If there was in a magazine office; an owner, editor, or writer unsympathetic to his policies, Roosevelt took especial pains to maintain a balancing friendliness with others of the staff, doing it all with the habitual directness and casual boldness of his spirit. If a magazine printed an article with which he disagreed, he would write a letter to the author or editor, or have a talk with him, in which he would express his dissent with the forcefulness that was customary with him, a letter in which belligerency and graciousness were so mingled as to seem to say, “You can print this if you want to and we will fight it out before the public; or you can come to see me in fair friendliness and I will give you the facts that will enable you to see the light.” *

* Not alone with American, but with European writers as well, Roosevelt carried on a correspondence designed to get a presentation of his ideas, acts, and policies that was in accord with his own view of them. Archibald R. Colquhoun, an Englishman, writing in The Fortnightly Review, May 2, 1910, remembered that “even with the Atlantic between us, he could not read one of my books without dashing off, first one, and then another letter to me, pointing out what he believed to be misconception on my part. ‘You haven’t got it quite right on page so-and-so. I wish you’d call round and see Taft.’ That sort of a reader is a treat to any author.”

The more direct acquaintance of the writer of this history with Roosevelt, began with a not wholly approving editorial allusion I had written about one of Roosevelt’s judicial appointments. It drew from Roosevelt, a letter of eleven typewritten pages, with many interlineations, in which he reviewed every one of the judicial appointments he had made in the six years of his Presidency, detailing, as to each, the considerations that had determined the selection. If a new author wrote something helpful to one of Roosevelt’s fights, or otherwise interesting to him, the writer was likely, soon, to glow at a White House luncheon, at which his experience was apt to be that described by one such author: “You go into Roosevelt’s presence, you feel his eyes upon you, you listen to him, and you go home and wring the personality out of your clothes.”

“I am the State!” Puck and some of Roosevelt’s other critics felt or pretended that they felt alarms lest he should constitute himself Theodore I, King of America. (From “Puck,” 1904.)

It would be inaccurate historically, and unfair to Roosevelt, to imply that his cultivation of magazine writers was merely a cold technic for advancing his causes.

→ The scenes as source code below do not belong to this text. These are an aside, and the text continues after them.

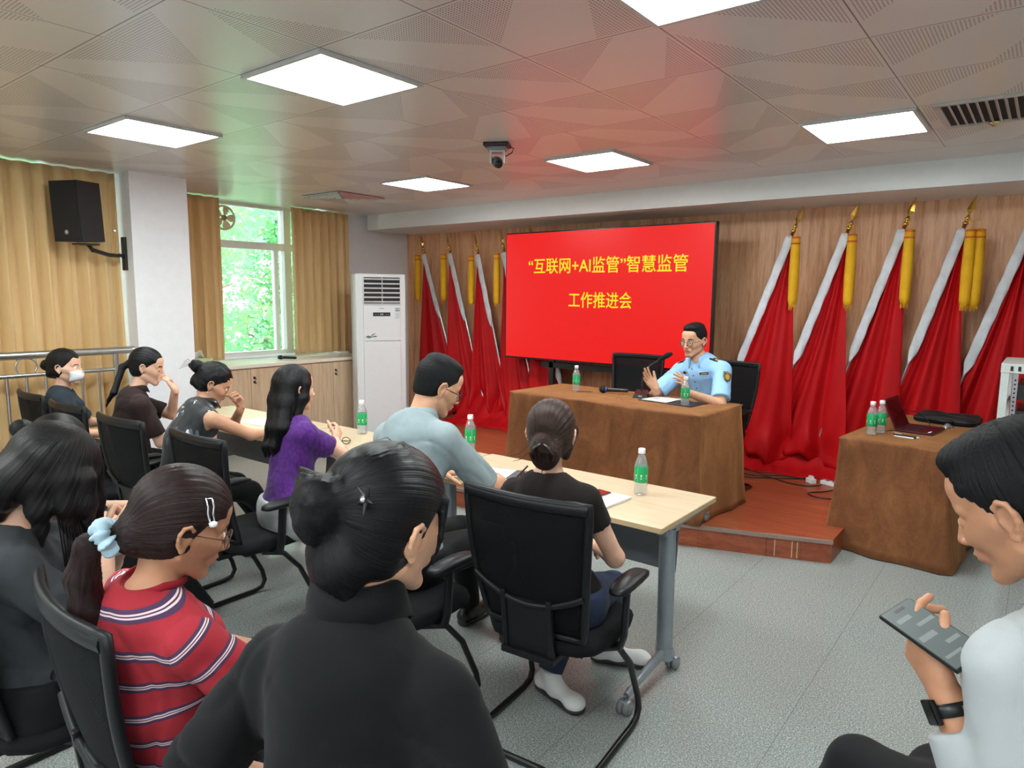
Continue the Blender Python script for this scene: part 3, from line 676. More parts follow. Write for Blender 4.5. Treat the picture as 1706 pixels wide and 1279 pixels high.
# ================================================================== SCREEN
M_SCR = emit('red_screen_glow', (1.0, 0.010, 0.010, 1), 0.95); M_TXT = emit('yellow_lettering_glow', (1.0, 0.86, 0.02, 1), 1.0); M_BEZ = plain('black_bezel', srgb(16, 18, 24), 0.25)
TW, TH = 2.41, 1.375
e = empty('display_screen', (-3.628, 6.06, 0.0), 0, 'large display showing yellow Chinese lettering on a glowing red slide', 'screen')
tz = 1.69; tilt = 0.0
m = MB(); m.bb((-TW / 2, 0.0, tz - TH / 2), (TW / 2, 0.07, tz + TH / 2), 0.004); m.build('housing', M_BEZ, e)
m = MB(); m.bb((-TW / 2 + 0.014, -0.004, tz - TH / 2 + 0.02), (TW / 2 - 0.014, 0.001, tz + TH / 2 - 0.014)); pnl = m.build('panel', M_SCR, e)
def lettering(name, body, cx, cz, size, sx, parent, depth, mat=None, off=0.006, rot=None, y=-0.0055):
    c = bpy.data.curves.new(name, 'FONT'); c.body = body; c.size = size; c.align_x = 'CENTER'; c.align_y = 'CENTER'; c.extrude = depth; c.offset = off * size
    o = bpy.data.objects.new(name, c); COL.objects.link(o); bpy.context.view_layer.update()
    dg = bpy.context.evaluated_depsgraph_get(); me = bpy.data.meshes.new_from_object(o.evaluated_get(dg)); bpy.data.objects.remove(o)
    me.materials.clear(); me.materials.append(mat or M_TXT)
    me.transform(Matrix.Translation((cx, y, cz)) @ (rot or Matrix.Identity(4)) @ Matrix.Rotation(pi / 2, 4, 'X') @ Matrix.Diagonal((sx, 1, 1, 1)))
    me.name = name; o2 = bpy.data.objects.new(name, me); COL.objects.link(o2); o2.parent = parent; return o2
lx = -3.628
lettering('slide_title', '“互联网+AI监管”智慧监管', -3.592 - lx, 2.00, 0.175, 0.93, pnl, 0.0012, off=0.006)
lettering('slide_subtitle', '工作推进会', -3.615 - lx, 1.645, 0.175, 0.86, pnl, 0.0012, off=0.006)
m = MB()
for s in (-1, 1): m.bb((s * 0.62 - 0.03, 0.07, ST + 0.06), (s * 0.62 + 0.03, 0.12, tz + 0.3), 0.004)
m.bb((-0.75, 0.07, 0.92), (0.75, 0.11, 0.98)); m.bb((-0.68, -0.04, 0.62), (0.68, 0.26, 0.645), 0.004)
m.build('stand_frame', M_BLK, e)
for s in (-1, 1):
    m = MB(); m.bb((s * 0.62 - 0.035, -0.10, ST + 0.06), (s * 0.62 + 0.035, 0.15, ST + 0.11), 0.006); f = m.build('stand_foot', M_BLK, e)
    for yy in (-0.07, 0.12):
        c = MB(); c.lathe([(0.02, -0.012), (0.03, -0.01), (0.03, 0.01), (0.02, 0.012)], (s * 0.62, yy, ST + 0.0305), 16, RY(pi / 2)); c.build('caster', M_RUB, f)

# ================================================================== RED FLAGS
t = NT('red_flag_satin'); v = t.coord(); t.base(t.ramp(t.noise(t.coord((1, 1, 0.3)), 4, 3), [(0.3, srgb(172, 10, 18)), (0.7, srgb(190, 15, 22))])); t.set(rough=0.55, sheen=0.0, spec=0.2); t.bump(t.noise(v, 300, 1), 0.05, 0.002); M_FLAG = t.m
M_SLEEVE = fabric('silvery_white_pole_sleeve', srgb(206, 208, 214), rough=0.5, bump=0.4); M_POLE = plain('steel_flag_pole', srgb(190, 192, 196), 0.3, 0.8)
M_GOLD = plain('polished_gold_finial', srgb(206, 160, 74), 0.2, 0.95); M_TAS = plain('golden_yellow_tassel', srgb(236, 176, 14), 0.7, bump=0.6, bscale=300); M_BAND = plain('orange_tassel_band', srgb(214, 92, 24), 0.6)
def flag(tip, low, side, label, seed, tassels=1, zb=ST, right=0.03, group='red flags leaning in a fan along the stage wall'):
    rnd = random.Random(seed); tx, ty, tz_ = tip; dx = (low[0] - tx) / (tip[2] - low[2]); L = tz_ - zb
    e = empty('flag', (tx + dx * L, ty, zb), 0, label, 'flag', group); ox, oy, oz = tx + dx * L, ty, zb
    P = lambda x, y, z: V((x - ox, y - oy, z - oz))
    dirn = V((dx, 0, -1)).normalized(); zt = tz_ - 0.27   # cloth starts below the finial
    top = V((tx, ty, tz_)) + V((dx, 0, -1)) * 0.27
    # pole
    m = MB(); m.tube([P(top.x - dx * 0.06, ty, top.z + 0.06), P(ox, oy, oz + 0.02)], 0.013, 10); m.build('pole', M_POLE, e)
    # finial
    rotm = V((0, 0, 1)).rotation_difference(-dirn).to_matrix(); b = P(*(top + (-dirn) * 0.04))
    m = MB(); m.lathe([(0.014, -0.03), (0.016, 0.0), (0.024, 0.008), (0.016, 0.018), (0.013, 0.04), (0.022, 0.05), (0.013, 0.06), (0.010, 0.075)], b, 14, rotm); f = m.build('finial_collar', M_GOLD, e)
    tw = rnd.uniform(-0.5, 0.5); vs = [V((0, 0, 0.07)), V((0.030, 0, 0.115)), V((0, 0.012, 0.115)), V((-0.030, 0, 0.115)), V((0, -0.012, 0.115)), V((0, 0, 0.235))]
    vs = [b + rotm @ (RZ(tw) @ q) for q in vs]; m = MB(); m.add(vs, [[0, 2, 1], [0, 3, 2], [0, 4, 3], [0, 1, 4], [5, 1, 2], [5, 2, 3], [5, 3, 4], [5, 4, 1]]); m.build('spear_head', M_GOLD, f)
    # white sleeve along the pole
    m = MB(); perp = V((side * 1.0, 0, side * dx)).normalized(); rows = []
    SL = (top.z - low[2] + 0.03) / abs(dirn.z)
    for i in range(40):
        s = SL * i / 39; c = top + dirn * s; row = []
        for k in range(9):
            a = pi * k / 8; wv = 0.036 * cos(a) * (1 + 0.05 * sin(s * 30)) * min(1, (SL - s) / 0.12 + 0.05) ; row.append(P(*(c + perp * (wv + 0.012 * side * 0) + V((0, -0.022 - 0.012 * sin(a) - 0.003 * sin(s * 23 + k), 0)))))
        rows.append(row)
    m.grid(rows); m.build('sleeve', M_SLEEVE, e, solid=0.002)
    # cloth: rays fanning out from the top of the sleeve
    a0, a1 = dx, side * right; NA, NR = 110, 46; rows = []; ph = [rnd.uniform(0, 6.28) for _ in range(8)]
    nf = 3.2 + rnd.random()
    for i in range(NA + 1):
        u = i / NA; a = a0 + (a1 - a0) * u; row = []
        hem = (0.10 + 0.055 * sin(u * 9 + ph[5]) + 0.03 * sin(u * 23 + ph[6])) * (0.3 + 0.7 * sin(pi * u) ** 0.5) if zb < 0.3 else 0.05
        hem = max(hem, 0.015)
        for j in range(NR + 1):
            v_ = j / NR; dz = (top.z - zb - hem) * v_
            spread = 1.0 + 0.10 * v_ * v_
            x = top.x + side * 0.012 + a * dz * spread; z = top.z + 0.01 - dz
            lump = math.exp(-((v_ - 0.93) / 0.06) ** 2) * 0.05 * sin(u * 13 + ph[1])
            A = 0.055 * v_ ** 0.7 + 0.01
            uu = u ** 0.8; fold = sin(2 * pi * nf * 0.62 * uu + ph[0] + 0.6 * sin(2.2 * v_ + ph[2])) + 0.42 * sin(2 * pi * nf * 1.35 * uu + ph[3] + 1.5 * v_) * (0.5 + 0.5 * v_) + 0.14 * v_ * sin(2 * pi * 6 * u + ph[4] + 2 * v_)
            y = ty + 0.005 - A * fold * 0.62 * min(1, u * 8 + 0.1) + 0.02 * v_ - lump - 0.02 * v_
            x += lump * 0.6 + 0.012 * v_ * sin(7 * v_ + ph[7] + 5 * u)
            row.append(P(x, y, z))
        rows.append(row)
    m = MB(); m.grid(rows); m.build('cloth', M_FLAG, e, solid=0.003)
    for k in range(tassels):
        c = V((top.x - dx * 0.05 + (0.045 + 0.06 * k) * (1 if side > 0 else -1) * 1.0, ty - 0.07 + 0.03 * k, top.z - 0.03 - 0.0 * k)); tl = MB()
        cc = P(*c); tl.lathe([(0.012, 0.03), (0.032, 0.02), (0.034, -0.03), (0.036, -0.10), (0.04, -0.3), (0.036, -0.52), (0.028, -0.56)], cc, 44, rip=0.07, ripn=22)
        for q in range(16):
            an = 6.28 * q / 16; tl.tube([cc + V((0.03 * cos(an), 0.03 * sin(an), -0.45)), cc + V((0.026 * cos(an), 0.026 * sin(an), -0.56 - rnd.random() * 0.05))], [0.006, 0.002], 5)
        tt = tl.build('tassel', M_TAS, e)
        bd = MB(); bd.lathe([(0.0335, 0.022), (0.036, 0.02), (0.036, 0.008), (0.0345, 0.006)], cc, 24); bd.lathe([(0.036, -0.03), (0.0375, -0.032), (0.038, -0.042), (0.036, -0.044)], cc, 24); bd.build('tassel_band', M_BAND, tt)
        cd = MB(); cd.tube([P(*(top - dirn * 0.06)), cc + V((0, 0, 0.10)), cc + V((0, 0, 0.025))], 0.003, 5); cd.build('tassel_cord', M_TAS, tt)
FL = [((-1.747, 6.3, 2.50), (-2.245, 6.3, 1.053), 1, 'red flag leaning just right of the screen, behind the officer', 1, 1),
      ((-1.322, 6.36, 2.505), (-1.756, 6.36, 1.132), 1, 'red flag second to the right of the screen, single tassel', 2, 1),
      ((-0.92, 6.42, 2.524), (-1.315, 6.42, 1.184), 1, 'red flag behind the laptop, third to the right of the screen', 3, 1),
      ((-0.521, 6.48, 2.513), (-0.882, 6.48, 1.198), 1, 'red flag with a double tassel, fourth to the right of the screen', 4, 2),
      ((-0.10, 6.54, 2.50), (-0.497, 6.54, 1.122), 1, 'red flag cut off by the right edge of the photo, above the equipment rack', 5, 1),
      ((-6.685, 6.54, 2.492), (-6.316, 6.54, 1.43), -1, 'leftmost red flag, right beside the white air conditioner', 6, 1),
      ((-6.147, 6.48, 2.485), (-5.818, 6.48, 1.406), -1, 'second red flag from the air conditioner', 7, 1),
      ((-5.618, 6.42, 2.45), (-5.324, 6.42, 1.348), -1, 'third red flag from the air conditioner', 8, 1),
      ((-5.164, 6.36, 2.46), (-4.86, 6.36, 1.348), -1, 'red flag at the left edge of the screen, its tassel just clear of it', 9, 1),
      ((-4.691, 6.3, 2.495), (-4.222, 6.3, 0.722), -1, 'red flag standing behind the screen, only its gold tip and hem showing', 10, 1)]
for (tp, lo, sd, lab, seed, nt) in FL:
    flag(tp, lo, sd, lab, seed, nt, zb=ST if tp[0] < -1 and tp[0] > -5.9 else 0.02, right=0.05)
# red cloth skirt laid along the foot of the flags
def skirt(x0, x1, yf, yb, label, seed, z0):
    rnd = random.Random(seed); ph = [rnd.uniform(0, 6) for _ in range(5)]; rows = []
    N = int((x1 - x0) * 50)
    for i in range(N + 1):
        x = x0 + (x1 - x0) * i / N; row = []
        w = 0.04 * sin(x * 5 + ph[0]) + 0.02 * sin(x * 17 + ph[1])
        for (f, z) in ((0, 0.006), (0.03, 0.012), (0.25, 0.03), (0.45, 0.07), (0.6, 0.16), (0.72, 0.27), (0.85, 0.36), (1.0, 0.42)):
            y = yf + (yb - yf) * f + w * (1 - f) + 0.018 * sin(x * 31 + ph[2]) * f; row.append((x, y, z0 + z + 0.006 * sin(x * 40 + ph[3]) * (0 < f < 0.5)))
        rows.append(row)
    m = MB(); m.grid(rows); tag(m.build('red_floor_cloth', M_FLAG, solid=0.003), label, 'cloth')
skirt(-5.78, -4.1, 6.02, 6.62, 'red cloth spread on the stage under the flags left of the screen', 3, ST)
skirt(-2.5, -1.0, 6.14, 6.62, 'red cloth spread on the stage under the flags right of the screen', 4, ST)

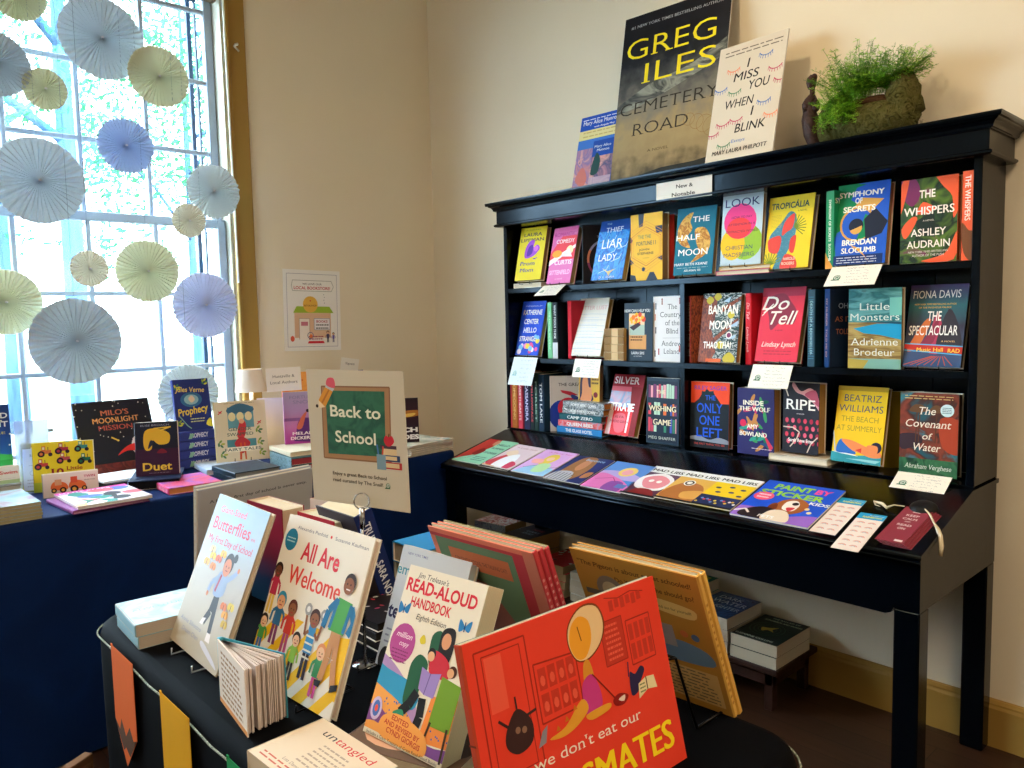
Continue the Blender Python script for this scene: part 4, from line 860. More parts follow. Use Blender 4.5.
for i, (c, lab, t_) in enumerate(cs):
    mt = c if i not in (1, 3, 4) else mottled(['c84a5c', 'e87a7a', '8ab0d8'] if i == 1 else ['20303a', 'b4bcc0', '3a4a50', 'dfe2e2'], 30, .4, 2, seed=i)
    zz = [.815, .8425, .8705, .898, .924][i]
    w_, h_ = .155, [.250, .240, .236, .225, .225][i]
    # spine towards the room
    lie('hardcover_book', lab, 'flat pile of hardcovers on the bottom shelf', 2.468, 2.185-.004*i-(.01 if i > 2 else 0), zz, 0+[0, 1, -1, 0, .5][i], w_, h_, .0265, front=mt, spine=mt, page='a8763a' if i > 2 else '5a4030',
        sart=(lambda s_: lambda p: p.text(s_, .25, .5, .5*p.w/p.h, 'f0f0ec', .6*p.h/p.w, .03, rot=-90))(t_))
def a_yw(p):
    p.blob([(.08, .1), (.1, .6), (.3, .9), (.55, .75), (.6, .3), (.7, .02), (.1, 0)], '2a1c40'); p.blob([(.18, .2), (.2, .6), (.4, .68), (.5, .4), (.62, .35), (.6, 0), (.12, 0)], 'd88a5a'); p.lines(.62, .95, .5, .9, 5, '5a4020', .5); p.disc(.82, .18, .1, '7a1f2a')
hb((2.44, 2.172, .951, -90, 3, .118, .150), .02, 'small yellow paperback with a dark-haired woman on top of the flat pile', GB, a_yw, 'd8a83a', hard=False, name='paperback_book')
hb((2.402, 1.985, .830, -91.4, 18.2, .158, .248), .030, 'shiny red and silver hardcover with white capitals on the bottom shelf', GB, a_silver, mottled(['c81428', 'e02a3a', 'a00f20'], 10, .15, 2, spec=.8), 'b01020', page='b8924e')
hb((2.390, 1.764, .818, -90.0, 1.8, .150, .248), .03, 'dark navy hardcover patterned with rows of coloured book spines', GB, a_wish, '21384a', '16283c')
hb((2.392, 1.561, .824, -85.7, 1.9, .152, .236), .032, 'orange red hardcover with a dark clifftop mansion and blue capitals', GB, a_only, 'f0502c', 'b82a1c', page='8a6f4a')
hb((2.389, 1.377, .821, -92.3, .1, .139, .226), .044, 'purple hardcover with jungle leaves left of the dark fruit-pattern book', GB, a_wolf, '2c2a66', '2c2a66', page='b08a52')
lie('hardcover_book', 'cream-paged book lying flat under the dark fruit-pattern book', GB, 2.457, 1.222, .815, -90, .20, .155, .021, front='cfc4ac', page='f0e8d4')
hb((2.397, 1.222, .843, -94.5, 1.2, .128, .230), .046, 'black hardcover scattered with pink fruit seeds and white serif title', GB, a_ripe, '22232e', 'd8a0a8', page='b48f58')
spined('hardcover_book', 'dark yellow and black copy half hidden behind the bright yellow beach book', GB, .405, 2.47, ZB, -60, .13, .236, .02, '8a7414', '5a4a10')
hb((2.403, 1.046, .831, -90.3, 13.2, .155, .240), .027, 'bright yellow hardcover with a person lying on a beach beside teal sea', GB, a_beat, 'f2c814', 'd8ae10', page='b89040')
hb((2.395, .833, .821, -88.7, 1.0, .156, .240), .042, 'hardcover with palm trees over red earth and italic title, lower right in the hutch', GB, a_cov, '35707e', '4a2a26', page='6a5c4c')
for i, (x, y, yaw, tl, z, l) in enumerate(EZ):
    nm = l.split(',')[0] if l else 'yellow hardcover with a purple bird-like bloom'
    easel(x+.0, y, z-.0085 if z > 1.2 or z < 1 else z-.0085, yaw, tl, .085, 'small easel under the '+' '.join(nm.split()[:12]), group='wire book easels in the hutch', hx=.028)
for k in ((1.43, 1), ):
    pass
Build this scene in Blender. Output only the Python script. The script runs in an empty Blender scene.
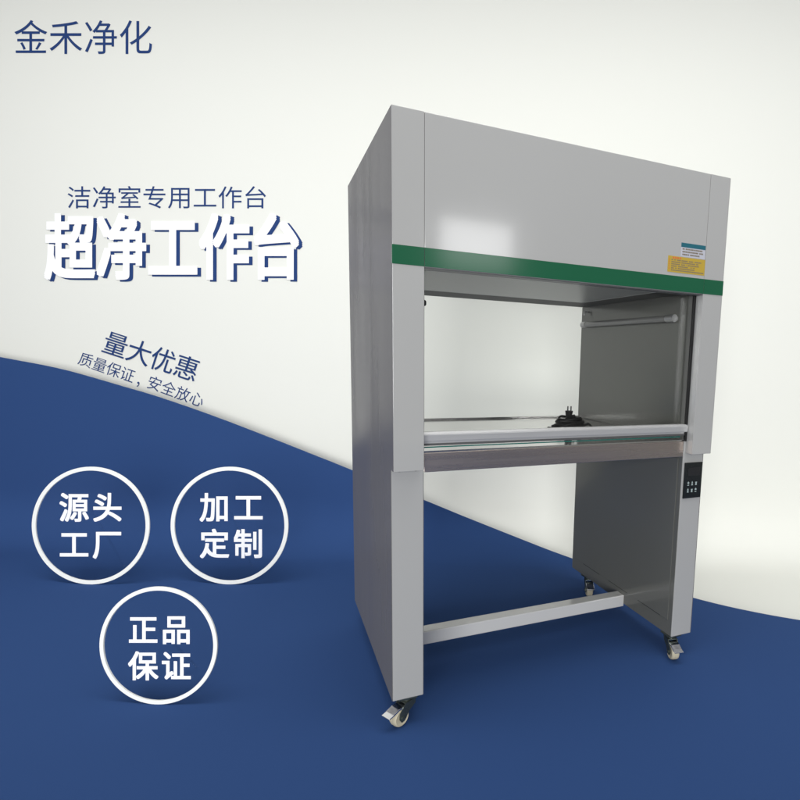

His relations with authors, while they were of advantage to him, were a spontaneous incident of the enormous range of his interest in varied kinds of human beings. Roosevelt was interested in, and therefore had the power of stimulating every sort of writer and artist, poets like Edwin Arlington Robinson and Bliss Carman, novelists like Owen Wister and Kathleen Norris, historians like James Ford Rhodes and the English Trevelyan, naturalists like John Muir and John Burroughs, artists like Saint-Gaudens and Frederic Remington.

All these — artists, writers, poets, and sculptors — were stimulated by Roosevelt to new endeavor. And not only they. Everybody in America, in every sort of career, from teachers and naturalists to cowboys and prize-fighters, seemed to derive from Roosevelt in the White House, a lift toward higher functioning. Partly the wide-spread stimulus arose from the number of representatives of diverse lines of work or art with whom Roosevelt had contact — during no Presidency did the White House visiting list contain so many names, or reflect interest in so wide a gamut of human activity. Partly the increased elation with which nearly everybody in America went to his job in the morning arose from awareness of the obvious delight that Roosevelt had in his own job. Partly the stimulus Roosevelt radiated to the average man arose from consciousness that Roosevelt was making the fight for the common man, for the preservation of individuality against the irking chains of organization, corporate power.

His favorite author. This cartoon of a farmer reading one of Roosevelt’s messages was a favorite with the latter, who had it framed and humg above the mantel of his study. (Lowry in “The Chronicle”, Chicago.)